Con la previa mediación de la actriz Valérie Lang, le visité una tarde de invierno del año pasado en París. Siempre impresiona visitar a un personaje que en ocasiones has considerado tuyo. Quiero decir que impresiona verle convertido en una persona de la vida real.

Resultó ser un hombre entrañable, de gran elegancia moral. No sabíamos de qué hablar, pero estuvo todo muy bien. Recuerdo que, al atardecer, en la austera casa de Montmartre, pasamos a hablar en voz cada vez más baja a medida que la luz se iba.
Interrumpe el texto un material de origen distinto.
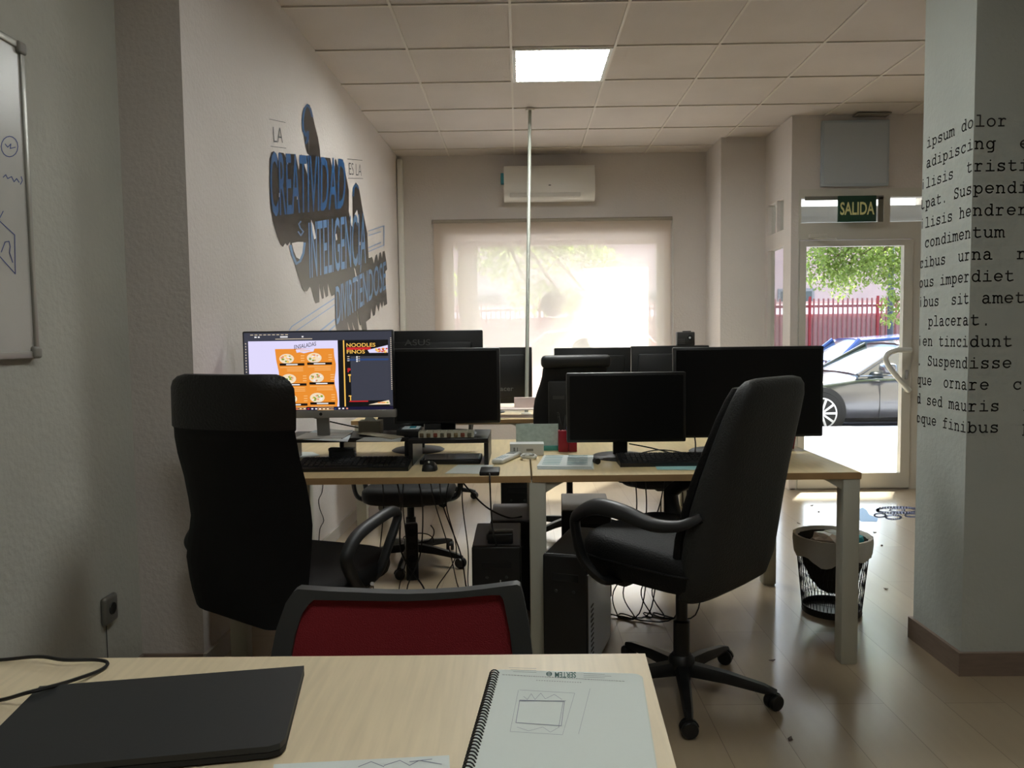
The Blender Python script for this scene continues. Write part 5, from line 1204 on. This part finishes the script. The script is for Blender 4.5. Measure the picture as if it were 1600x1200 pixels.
def car(name, label, cx, cy, zg, L, Wd, Hc, paint, facing=-1, gm=None, kind='saloon'):
    """facing -1: nose to -x"""
    t = thing(name, label, 'car', (cx, cy, zg)); gm = gm or mat('car_glass', (40, 50, 54), 0.05, spec=0.9, coat=1.0)
    h2 = Wd/2; s = -facing
    belt = Hc*0.62
    st_ = [(-0.50, .24, .42, .66), (-0.485, .20, .48, .84), (-0.44, .18, .515, .94), (-0.36, .17, .555, .99), (-0.25, .17, .60, 1.0), (-0.20, .17, .625, 1.0), (0.0, .17, .645, 1.0), (0.2, .17, .655, 1.0), (0.34, .18, .665, .99), (0.44, .20, .655, .95), (0.49, .24, .62, .86), (0.50, .30, .55, .78)]
    rings = []
    for x, zb_, zt_, w_ in st_:
        zb2, zt2 = zb_*Hc/1.42*1.0, zt_*Hc
        hw_ = h2*w_; ring = []
        for px_, pz in ((0, 0), (.8, 0), (.97, .12), (1.0, .35), (1.0, .6), (.97, .85), (.88, .97), (.6, 1.02), (0, 1.05)):
            ring.append(Vector((s*x*L, px_*hw_, zb2+(zt2-zb2)*pz)))
        ring += [Vector((v.x, -v.y, v.z)) for v in ring[-2:0:-1]]
        rings.append(ring)
    MB().loft(rings).build('body', paint, t, ang=50)
    # greenhouse
    A = (-0.19*L, Hc*0.655); Bq = (-0.03*L, Hc*0.965); Bm = (0.08*L, Hc); Cq = (0.24*L, Hc*0.955); Dq = (0.42*L, Hc*0.67)
    if kind == 'hatch': Cq = (0.34*L, Hc*0.95); Dq = (0.45*L, Hc*0.67)
    wb_, wr_ = h2*0.90, h2*0.68
    rings = []
    for (x, z), w_ in zip((A, Bq, Bm, Cq, Dq), (wb_*0.96, wr_, wr_*1.02, wr_, wb_*0.94)):
        zb_ = Hc*0.60
        rings.append([Vector((s*x, y, zz)) for y, zz in ((-wb_, zb_), (-w_, z-0.01), (-w_*0.6, z+0.01), (0, z+0.015), (w_*0.6, z+0.01), (w_, z-0.01), (wb_, zb_))])
    MB().loft(rings).build('windows', gm, t, ang=50)
    rf = MB(); n = 7; rr0 = []
    for (x, z), w_ in zip(((Bq[0]-0.02, Bq[1]), Bm, Cq), (wr_, wr_*1.02, wr_)):
        rr0.append([Vector((s*x, y, zz)) for y, zz in ((-w_-0.02, z-0.035), (-w_-0.005, z+0.0), (-w_*0.6, z+0.028), (0, z+0.034), (w_*0.6, z+0.028), (w_+0.005, z+0.0), (w_+0.02, z-0.035), (0, z-0.02))])
    rf.loft(rr0).build('roof', paint, t, ang=50)
    for sy in (-1, 1):
        MB().tube([(s*A[0], sy*wb_*0.97, A[1]-0.02), (s*Bq[0], sy*(wr_+0.01), Bq[1])], 0.035, 8).build('pillar', paint, t)
        MB().tube([(s*Dq[0], sy*wb_*0.95, Dq[1]-0.02), (s*Cq[0], sy*(wr_+0.01), Cq[1])], 0.05, 8).build('pillar', paint, t)
        MB().tube([(s*0.11*L, sy*wb_*1.0, Hc*0.64), (s*0.10*L, sy*(wr_+0.012), Hc*0.97)], 0.03, 8).build('pillar', BLK, t)
        MB().rbox((s*(-0.115)*L-0.10, sy*(h2+0.09)-0.12, Hc*0.66), (s*(-0.115)*L+0.10, sy*(h2+0.09)+0.12, Hc*0.66+0.16), 0.06, 3).build('wing_mirror', paint, t)
        MB().tube([(s*(-0.19)*L, sy*(h2*0.965), Hc*0.635), (s*0.36*L, sy*(h2*0.965), Hc*0.655)], 0.012, 6).build('chrome_strip', CHROME, t)
        for hx in (-0.13, 0.09, 0.3):
            MB().tube([(s*hx*L, sy*(h2+0.0005), Hc*0.60), (s*hx*L, sy*(h2+0.0005), Hc*0.17)], 0.006, 4).build('door_seam', BLK, t)
        for hx in (0.05, 0.26): MB().rbox((s*hx*L-0.09, sy*(h2-0.004)-0.018, Hc*0.545), (s*hx*L+0.09, sy*(h2-0.004)+0.018, Hc*0.565), 0.008, 2).build('door_handle', paint, t)
        MB().rbox((s*(-0.475)*L-0.12, sy*h2*0.72-0.16, Hc*0.38), (s*(-0.475)*L+0.12, sy*h2*0.72+0.16, Hc*0.46), 0.04, 3).build('headlamp', mat('headlamp', (200, 205, 210), 0.15), t)
        MB().rbox((s*0.485*L-0.07, sy*h2*0.70-0.2, Hc*0.5), (s*0.485*L+0.07, sy*h2*0.70+0.2, Hc*0.6), 0.04, 3).build('tail_lamp', mat('tail_lamp', (150, 20, 20), 0.2), t)
        for hx in (-0.315, 0.30):
            Mx = Matrix.Translation((s*hx*L, sy*(h2-0.09), 0.325)) @ Matrix.Rotation(-sy*PI/2, 4, 'X')
            MB().lathe([(0.375, 0.0), (0.375, 0.095)], 28, M=Matrix.Translation((0, 0, 0.02)) @ Mx).build('wheel_arch', BLK2, t)
            wh = MB().lathe([(0.2, -0.1), (0.3, -0.1), (0.325, -0.06), (0.325, 0.08), (0.31, 0.108), (0.23, 0.112)], 32, M=Mx).build('wheel', mat('tyre', (22, 22, 22), 0.8), t)
            rm_ = MB(); rm_.lathe([(0.235, 0.09), (0.235, 0.114), (0.215, 0.114), (0.21, 0.096)], 28, M=Mx, cap=False)
            for k in range(10):
                a = 2*PI*k/10; rm_.prism([Mx @ Vector((math.cos(a+o_)*r, math.sin(a+o_)*r, 0.118)) for r, o_ in ((0.04, -.35), (0.22, -.08), (0.22, .08), (0.04, .35))], [Mx @ Vector((math.cos(a+o_)*r, math.sin(a+o_)*r, 0.104)) for r, o_ in ((0.04, -.35), (0.22, -.08), (0.22, .08), (0.04, .35))])
            rm_.lathe([(0.05, 0.10), (0.05, 0.124), (0.0, 0.126)], 16, M=Mx, cap=False)
            rm_.build('rim', mat('alloy', (205, 205, 205), 0.35, metal=0.4), wh)
    return t
BLKP = mat('black_car_paint', (58, 58, 62), 0.25, spec=0.7, coat=1.0)
BLUP = mat('blue_car_paint', (44, 74, 150), 0.25, coat=1.0); REDC = mat('red_car_paint', (160, 40, 44), 0.25, coat=1.0)
car('parked_car', 'black saloon parked at the kerb beyond the glass door', 4.47+0.315*4.7, 12.35, RZ, 4.7, 1.84, 1.37, BLKP)
car('parked_car', 'blue car parked across the street behind the black saloon', 7.95, 15.3, RZ, 4.4, 1.78, 1.44, BLUP, facing=1, kind='hatch')
car('parked_car', 'red hatchback parked outside the blind covered window', 0.55, 12.3, RZ, 3.9, 1.75, 1.62, REDC, kind='hatch')
# trees
LEAF = leafmat('leaf_green', (104, 124, 78), 0.5, tr_rgb=(162, 182, 96), vary=0.25)
BARK = mat('bark', (96, 82, 70), 0.9, bump=0.6, bscale=20)
def tree(label, x, y, crown, n, seed, trunk_r=0.14, th=3.2, ls=0.075, hang=()):
    random.seed(seed); t = thing('street_tree', label, 'tree', (x, y, SW))
    MB().tube([(0,0,0), (0.05,0.02,1.0), (-0.03,0,2.0), (0.04,0.05,th)], [trunk_r*1.2, trunk_r, trunk_r*0.9, trunk_r*0.8], 12, sm=5).build('trunk', BARK, t)
    br = MB(); lf = MB()
    blobs = list(crown)+list(hang)
    for (cx, cy, cz, r) in blobs:
        e = Vector((cx-x, cy-y, cz-SW)); s0_ = Vector((0.04, 0.05, th-0.1)) if cz > 1.8 else Vector((0.04, 0.05, th-0.3)); mid = (s0_+e)/2+Vector((0,0,0.25))
        br.tube([s0_, mid, e], [0.05, 0.03, 0.008], 6, sm=4)
    tot = sum(b_[3]**2 for b_ in blobs)
    for (cx, cy, cz, r) in blobs:
        for k in range(int(n*r*r/tot)):
            v_ = Vector((random.gauss(0, 1), random.gauss(0, 1), random.gauss(0, 1))).normalized()*r*random.random()**0.45
            p = Vector((cx-x, cy-y, cz-SW))+Vector((v_.x, v_.y, v_.z*0.8))
            q = Matrix.Rotation(random.uniform(0, 6.28), 3, 'Z') @ Matrix.Rotation(random.uniform(-1.2, 1.2), 3, 'X'); l = ls*random.uniform(0.6, 1.25)
            lf.add([p+q @ Vector(c_) for c_ in ((0,0,0), (l*0.35, l*0.5, l*0.06), (0, l*1.15, 0), (-l*0.35, l*0.5, l*0.06))], [(0,1,2,3)])
    br.build('branches', BARK, t); lf.build('foliage', LEAF, t, rec=False)
    return t
tree('leafy street tree outside the window with its trunk at left of the blind', -0.62, 9.7,  # high right-hand crown clumps placed out of view to shade the blind
     [(-1.6,9.6,3.4,1.0),(-0.4,9.4,4.0,1.2),(0.6,9.8,3.9,1.0),(-0.6,10.2,4.6,1.3),(0.0,9.2,3.0,0.7),(0.7,9.1,4.3,0.65),(1.2,9.3,4.5,0.65),(1.55,9.4,4.8,0.55),(0.3,9.0,4.2,0.6),(1.2,9.1,4.2,0.6),(0.8,9.4,4.8,0.6),(1.5,9.3,4.3,0.4),(-1.4,10.0,2.4,0.6)], 36000, 5, hang=[(-1.2,9.9,1.9,0.45),(-0.2,9.8,2.3,0.5),(0.5,9.9,2.35,0.45),(1.0,9.9,2.2,0.3),(0.15,9.7,1.75,0.32),(0.95,9.8,1.65,0.35),(0.6,9.6,1.6,0.3)], ls=0.07)
tree('leafy street tree whose branch hangs over the parked black saloon', 6.9, 10.4,
     [(6.2,10.5,4.2,1.3),(7.4,10.8,4.6,1.4),(5.2,10.4,3.7,0.9),(4.6,10.8,3.2,0.8),(6.4,11.2,3.2,1.0)], 34000, 9, th=3.4, hang=[(4.1,10.4,2.35,0.45),(4.7,10.3,2.2,0.5),(5.2,10.5,2.3,0.5),(4.4,10.5,1.95,0.35),(5.1,10.2,1.85,0.32),(5.0,10.3,1.6,0.22),(4.95,10.3,1.38,0.14),(4.3,10.7,2.7,0.5),(5.3,10.2,2.7,0.5),(4.0,10.4,2.1,0.4),(4.5,10.4,2.2,0.45),(5.0,10.4,2.1,0.4),(5.5,10.4,2.3,0.4)], ls=0.055)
Y que todo eso creó un clima de bella y extraña felicidad, que ya en el momento de vivirlo parecía estar yo viviéndolo exclusivamente para el recuerdo.

NOVIEMBRE

Leo con pena el artículo de opinión de un colega que durante años, en vista de que no tenía la recepción crítica que esperaba, buscó y logró la ayuda de grandes nombres de la literatura para que hablaran bien de sus libros. Al leerlo, me doy cuenta de que han pasado los años y, a pesar de las frases elogiosas que le dedicaran esos grandes hombres literarios, la obra de mi colega sigue siendo mala, de baja intensidad. De nada le ha servido la protección de los grandes nombres. Ahora él mismo puede ver que le habría resultado más rentable emplear su tiempo en escribir mejor que en coleccionar frases rimbombantes de algunos figurones. Al reflexionar acerca de esto, me viene a la memoria algo que dijo Jules Renard en su impagable Diario: «Hay grandes escritores y escritores buenos. ¡Seamos de los buenos!»